2 Fla. men charged with counterfeiting


Associated Press

CINCINNATI

Two Florida men face a federal indictment in Ohio that accuses them of sneaking counterfeit U.S. $100 bills from South America into the United States, hiding them in the headrests of rental cars and using about $5,000 a day in fake money on shopping trips around the country, authorities said Thursday.

The men would hide the counterfeit money in their shoes or secret pockets in pants to get it into the United States and “coat the bills with hairspray or other product” to avoid detection by counterfeit-deterring pens used by store clerks, according to the indictment in U.S. District Court in Cincinnati.

Hilde Brando Uscategui, 41, and Stuart J. Rodriguez, 21, both of Miami, were indicted June 1 by a federal grand jury in Cincinnati on one count each of conspiracy to pass counterfeit currency and conspiracy to launder money and two counts each of passing and possessing counterfeit currency.

The indictment was announced Thursday, a day after Secret Service agents arrested Rodriguez in Miami. Authorities still were searching for Uscategui, said Fred Alverson, a spokesman for the U.S. attorney for Ohio’s southern district.

It could not be determined immediately whether Rodriguez had obtained an attorney.

The indictment alleges the men got the counterfeit money from one or more sources in Ecuador or Peru. They purportedly waited at the border of the two countries for a courier to deliver a package containing counterfeit currency from a co-conspirator identified as “Daniel.”

After sneaking the fake currency through U.S. Customs, they passed it off at hundreds of stores between January and September 2010 during “road trips” to several states, including Ohio, the indictment says.
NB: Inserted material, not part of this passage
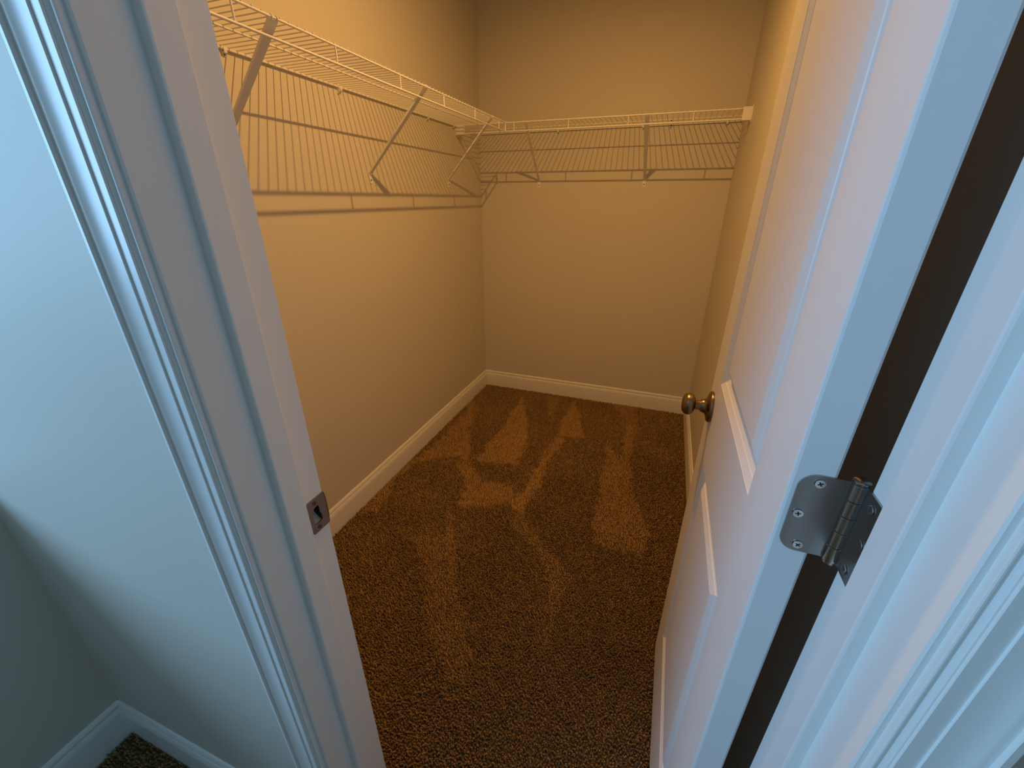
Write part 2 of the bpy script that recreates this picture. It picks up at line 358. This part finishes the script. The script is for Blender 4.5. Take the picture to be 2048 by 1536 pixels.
# ------------------------------------------------------------------ wire shelves
WD, WR, RR = .0242, .00145, .0029            # wire pitch, wire radius, rod radius
GS = 'wire shelves around the closet'
def shelf(name, label, L, D, ties, end_wires=True):
    """local x along the wall, local y out from the wall, z = 0 at the top rod"""
    root = empty(name, (0, 0, 0)); tag(root, label, 'wire shelf', GS)
    MB().tube([(0, .006, -.004), (L, .006, -.004)], .0031, 10).build('back_rod', 'vinyl', root, smooth=1)
    MB().tube([(0, D*.5, -.004), (L, D*.5, -.004)], .0026, 8).build('middle_rod', 'vinyl', root, smooth=1)
    MB().tube([(0, D, 0), (L, D, 0)], RR, 10).build('front_rod', 'vinyl', root, smooth=1)
    MB().tube([(0, D, -LIP), (L, D, -LIP)], RR+.0002, 10).build('lip_rod', 'vinyl', root, smooth=1)
    tm = MB().tube([(0, D, -LIP+.001), (0, D, -.001)], .0024, 8).mesh('lip_tie', 'vinyl', 1)
    for x in ties:
        o = bpy.data.objects.new('lip_tie', tm); COL.objects.link(o); o.parent = root; o.location = (x, 0, 0)
    wm = MB().tube([(0, .002, .0005), (0, D*.5, .0005), (0, D-.010, .0008), (0, D+.001, .0042), (0, D+.0032, .0042)], WR, 6).mesh('deck_wire', 'vinyl', 1)
    n = int((L-.008)/WD)
    x0 = (ties[0] % WD)
    for i in range(n+1):
        x = x0+i*WD
        if x > L-.002: break
        o = bpy.data.objects.new('deck_wire', wm); COL.objects.link(o); o.parent = root; o.location = (x, 0, 0)
    return root
LEND = YF-.006                                # the left shelf butts against the front of the back shelf
tl = [.549, .843, 1.136, 1.427, 1.712, 2.001]
Y0S = T+.012
# left shelf: local x runs from the corner toward the doorway, local y = +x world
ls = shelf('wire_shelf', 'long white wire shelf along the left closet wall', LEND-Y0S, DL, sorted([LEND-t for t in tl]+[LEND-.258]))
ls.location = (XL, LEND, ZS); ls.rotation_euler = (0, 0, -math.pi/2)
tb = [-.401, -.114, .176, .465]
bs = shelf('wire_shelf', 'shorter white wire shelf across the back closet wall', XR-XL-.008, DB, [-.401-.29]+tb)
# local x must run along +X with y toward -Y: rotate by pi and measure from the right wall
for c in list(bs.children): pass
bs.location = (XR-.004, YB, ZS); bs.rotation_euler = (0, 0, math.pi)
k = 0
for c in list(bs.children):
    if c.name.startswith('lip_tie'):
        c.location.x = (XR-.004) - ([-.401-.285]+tb)[k]; k += 1
# end bracket caps that carry the back shelf on the side walls
def end_bracket(label, x, sgn, cw):
    r = tag(empty('end_bracket', (x, YF, ZS)), label, 'shelf bracket', 'end brackets of the back shelf')
    a, b_ = sorted((0, sgn*cw))
    MB().box(a, b_, -.0065, -.0050, -LIP-.006, .0065).box(a, b_, -.0050, .0300, .0050, .0065).box(a, b_, -.0050, .012, -LIP-.0065, -LIP-.005).build('cover', 'plastic', r, bevel=.0008)
    f0, f1 = sorted((0, sgn*.003))
    MB().box(f0, f1, -.0050, .032, -LIP-.012, .0140).build('flange', 'plastic', r, bevel=.0006)
    screw_head('screw', r, (sgn*.003, .0045, .0100), (sgn, 0, 0), .0032, 'strike')
    return r
end_bracket('white end cap bracket on the right closet wall', XR, -1, .038)
eb = end_bracket('white ribbed end cap bracket on the left wall in the corner', XL, 1, .046)
for i in range(3): MB().box(.006, .049, -.0085, -.0066, -LIP-.004+i*.0150, -LIP+.006+i*.0150).build('rib', 'plastic', eb, bevel=.0008)
# corner connector
cc = tag(empty('corner_connector', (XF, YF, ZS)), 'small white clip joining the two shelves at the inside corner', 'shelf clip')
MB().tube([(.001, -.0065, -LIP-.003), (.001, -.0065, -LIP*.35)], .0042, 12).build('sleeve', 'plastic', cc, smooth=0.8)
MB().tube([(0, -.004, -LIP*.4), (0, -.004, .002), (0, .002, .0055)], .0026, 8).build('hook', 'plastic', cc, smooth=0.8)

# diagonal support brackets
def bracket(label, top, foot, nrm, wdt):
    """top on the front rod, foot on the wall; nrm points out of the wall"""
    nrm = Vector(nrm); side = Vector((0, 0, 1)).cross(nrm).normalized()
    base = Vector(foot); r = tag(empty('support_bracket', base), label, 'shelf bracket', 'diagonal brackets under the wire shelves')
    A = Vector(top)-base + Vector((0,0,-.0045)); B = nrm*.0045
    d = (A-B); ln = d.length; d.normalize(); s2 = (side - d*side.dot(d)).normalized(); n2 = d.cross(s2)
    if n2.z > 0: n2 = -n2
    h = wdt/2; t = .0012; fl = .0065
    prof = [(-h, 0), (h, 0), (h, -fl), (h-t, -fl), (h-t, -t), (-h+t, -t), (-h+t, -fl), (-h, -fl)]
    m = MB(); b0 = len(m.v); n = len(prof)
    for f, sc in ((0, .72), (.5, .9), (1, 1.0)):
        p = B + d*ln*f
        for u, v in prof: m.v.append(tuple(p + s2*u*sc + n2*v*(1 if f else .7)))
    for q in range(2):
        for i in range(n):
            jn = (i+1) % n; m.f.append((q*n+i, q*n+jn, (q+1)*n+jn, (q+1)*n+i))
    m.f.append(tuple(reversed(range(n)))); m.f.append(tuple(2*n+i for i in range(n)))
    m.build('strut', 'vinyl', r)
    hk = MB()
    for sx in (-h*.62, h*.62):
        c = Vector(top)-base + s2*sx
        pts = [c + nrm*(.0045*math.cos(a)) + Vector((0,0,.0045*math.sin(a))) for a in (-1.7, -.8, 0, .8, 1.57, 2.3, 3.0)]
        hk.tube(pts, .0014, 6)
    hk.build('hook', 'vinyl', r, smooth=0.8)
    fp = plate('foot_plate', rrect(-.0085, .0085, -.036, .006, (.004, .004, .002, .002), 4), [], .0016, lambda u, v, w_: side*u + Vector((0,0,v)) + nrm*(.0002+w_), 'vinyl', r)
    screw_head('screw', r, Vector((0,0,-.0235)) + nrm*.0018, nrm, .0034, 'strike')
ZFT = 1.394
bracket('diagonal white bracket nearest the doorway under the left shelf', (XF, .652, ZS), (XL, .665, ZFT), (1,0,0), .023)
bracket('diagonal white bracket at the middle of the left shelf', (XF, 1.297, ZS), (XL, 1.304, ZFT-.004), (1,0,0), .023)
bracket('diagonal white bracket of the left shelf beside the corner', (XF, 1.912, ZS), (XL, 1.975, ZFT-.002), (1,0,0), .021)
bracket('thin diagonal bracket under the back shelf near the corner', (-.339, YF, ZS), (-.351, YB, ZFT+.003), (0,-1,0), .016)
bracket('wider diagonal bracket under the right half of the back shelf', (.261, YF, ZS), (.262, YB, ZFT+.003), (0,-1,0), .021)

# wall clips on the back rods
def clip(label, loc, nrm, big=False, screw=True, dots=False):
    nrm = Vector(nrm); side = Vector((0,0,1)).cross(nrm)
    r = tag(empty('wall_clip', loc), label, 'shelf clip', 'clips holding the shelf rods to the walls')
    prof = [(0, -.016), (.0025, -.016), (.0035, -.011), (.0100, -.0095), (.0112, -.004), (.0105, .0035), (.0092, .0038), (.0095, -.0035), (.0080, -.0070), (.0040, -.0070), (.0030, -.003), (.0030, .0080), (0, .0095)]
    MB().prism(prof, side*-.0045, side*.0045, nrm, (0,0,1)).build('body', 'plastic', r)
    if screw: screw_head('screw', r, Vector((0,0,-.0128))+nrm*.0030, nrm, .0028, 'strike')
    if dots:
        for dz in (-.0035, .0205): MB().lathe([(0, .0042), (.0022, .0036), (.0030, .0001)], Vector((0,0,dz))+nrm*(.0113 if dz < 0 else .0002), nrm, 14).build('screw', 'dark', r, smooth=0.6)
    if big:
        MB().prism([(0, -.020), (.004, -.020), (.010, -.013), (.012, -.006), (.003, .012), (0, .012)], side*-.0125, side*-.0050, nrm, (0,0,1)).build('anchor', 'plastic', r)
zr = ZS-.004
clip('rod clip on the left wall beside the door jamb edge', (XL, .752, zr), (1,0,0))
clip('double rod clip on the left wall between the first two brackets', (XL, 1.189, zr), (1,0,0), True)
clip('rod clip on the left wall just before the middle bracket', (XL, 1.612, zr), (1,0,0))
clip('rod clip on the left wall past the middle bracket', (XL, 1.788, zr), (1,0,0))
clip('rod clip on the left wall at the far end of the shelf', (XL, 2.055, zr), (1,0,0))
clip('rod clip on the back wall right of the thin bracket', (-.244, YB, zr), (0,-1,0))
clip('rod clip on the back wall beside the wider bracket', (.224, YB, zr), (0,-1,0))
clip('rod clip on the back wall with two black screw dots', (.363, YB, zr), (0,-1,0), dots=True)
clip('rod clip on the back wall by the right end cap', (.633, YB, zr), (0,-1,0))

# ------------------------------------------------------------------ ceiling lamp (out of frame, lights the closet)
lp = tag(empty('ceiling_lamp', (LAMP.x, LAMP.y, ZC)), 'small white ceiling spot lamp above the closet', 'lamp')
MB().lathe([(0, .070), (.012, .070), (.030, .052), (.060, .034), (.0835, .030)], (0, 0, 0), (0, 0, -1), 32).build('lampholder', 'plastic', lp, smooth=0.6)
MB().lathe([(.0825, .026), (.0838, .026)], (0, 0, 0), (0, 0, -1), 24).build('lens', 'plastic', lp)
al = bpy.data.lights.new('lamp_light', 'AREA'); al.shape = 'DISK'; al.size = 2*LAMP_R; al.color = LAMP_COL; al.energy = LAMP_W; al.spread = math.radians(172)
ao = bpy.data.objects.new('lamp_light', al); COL.objects.link(ao); ao.parent = lp; ao.location = (0, 0, -.0850)

# ------------------------------------------------------------------ carpet pile
LIGHT = [ # vacuum tracks: areas of pile laid the other way
 [(-.395,2.292),(-.375,1.811),(-.381,1.431),(-.171,1.488),(-.157,1.613),(-.242,1.911)],
 [(-.04,2.371),(-.033,1.861),(.124,1.882),(.067,2.077),(.01,2.229)],
 [(-.033,1.861),(.021,1.81),(-.013,1.508),(.003,1.309),(-.02,1.225),(-.012,1.116),(-.075,1.161),(-.08,1.203),(-.042,1.341),(-.056,1.42)],
 [(-.484,1.413),(-.391,1.389),(-.278,1.288),(-.119,1.313),(-.076,1.219),(-.097,1.168),(-.313,1.075),(-.341,1.216)],
 [(.277,1.857),(.294,1.447),(.299,1.19),(.316,1.064),(.507,1.063),(.537,1.214),(.43,1.496),(.399,1.97),(.414,2.231),(.345,2.178),(.355,1.955),(.359,1.719)],
 [(-.739,2.149),(-.669,1.893),(-.672,1.581),(-.709,1.322),(-.74,1.056),(-.74,.895),(-.636,.93),(-.694,1.171),(-.689,1.309),(-.593,1.393),(-.511,1.443),(-.394,1.397),(-.548,1.698),(-.631,1.996)],
 [(-.347,1.063),(-.277,.895),(-.414,.857),(-.356,.809),(-.26,.709),(-.2,.58),(-.068,.456),(.0,.40),(.08,.42),(.025,.489),(-.042,.598),(-.14,.733),(-.213,.861),(-.283,.978)],
 [(-.067,1.165),(-.032,1.044),(.081,.967),(.172,.876),(.209,.77),(.226,.657),(.233,.565),(.256,.573),(.261,.707),(.263,.88),(.181,.96),(.055,1.076)],
 [(-.222,2.355),(-.16,2.395),(-.112,2.096),(-.078,1.869)],
 [(.23,2.403),(.384,2.42),(.39,2.222),(.333,2.174)],
]
WEIGHT = [1, .95, .9, .8, .6, .7, .5, .5, .5, .5]
def inside(px, py, poly):
    c = np.zeros(len(px), bool); n = len(poly)
    for i in range(n):
        x1, y1 = poly[i]; x2, y2 = poly[(i+1) % n]
        k = ((y1 > py) != (y2 > py)) & (px < (x2-x1)*(py-y1)/((y2-y1) or 1e-9)+x1); c ^= k
    return c
def smooth_noise(x, y, s, seed):
    r = np.random.default_rng(seed); g = r.random((64, 64)); u, v = (x/s) % 63, (y/s) % 63
    i, jn = u.astype(int), v.astype(int); a, b_ = u-i, v-jn; a = a*a*(3-2*a); b_ = b_*b_*(3-2*b_)
    return (g[i,jn]*(1-a)+g[i+1,jn]*a)*(1-b_)+(g[i,jn+1]*(1-a)+g[i+1,jn+1]*a)*b_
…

Uscategui would rent cars from locations including a rental company at the Baltimore-Washington International Thurgood Marshall Airport for the trips, “cutting the bottom of the seat headrests in order to remove the foam, then stuffing the headrests with counterfeit U.S. currency,” authorities allege. On the trips, Uscategui would remain in the car, while Rodriguez would go into the stores to pass the fake bills, the indictment alleges.

The two are accused of passing about 100 counterfeit notes in the Cincinnati area in a two-day period in July 2010, including swapping two $100 bills at home improvement stores for $10 gift cards and real currency.

If convicted on all four counts, Usgategui and Rodriquez each could be sentenced to up to 65 years in prison.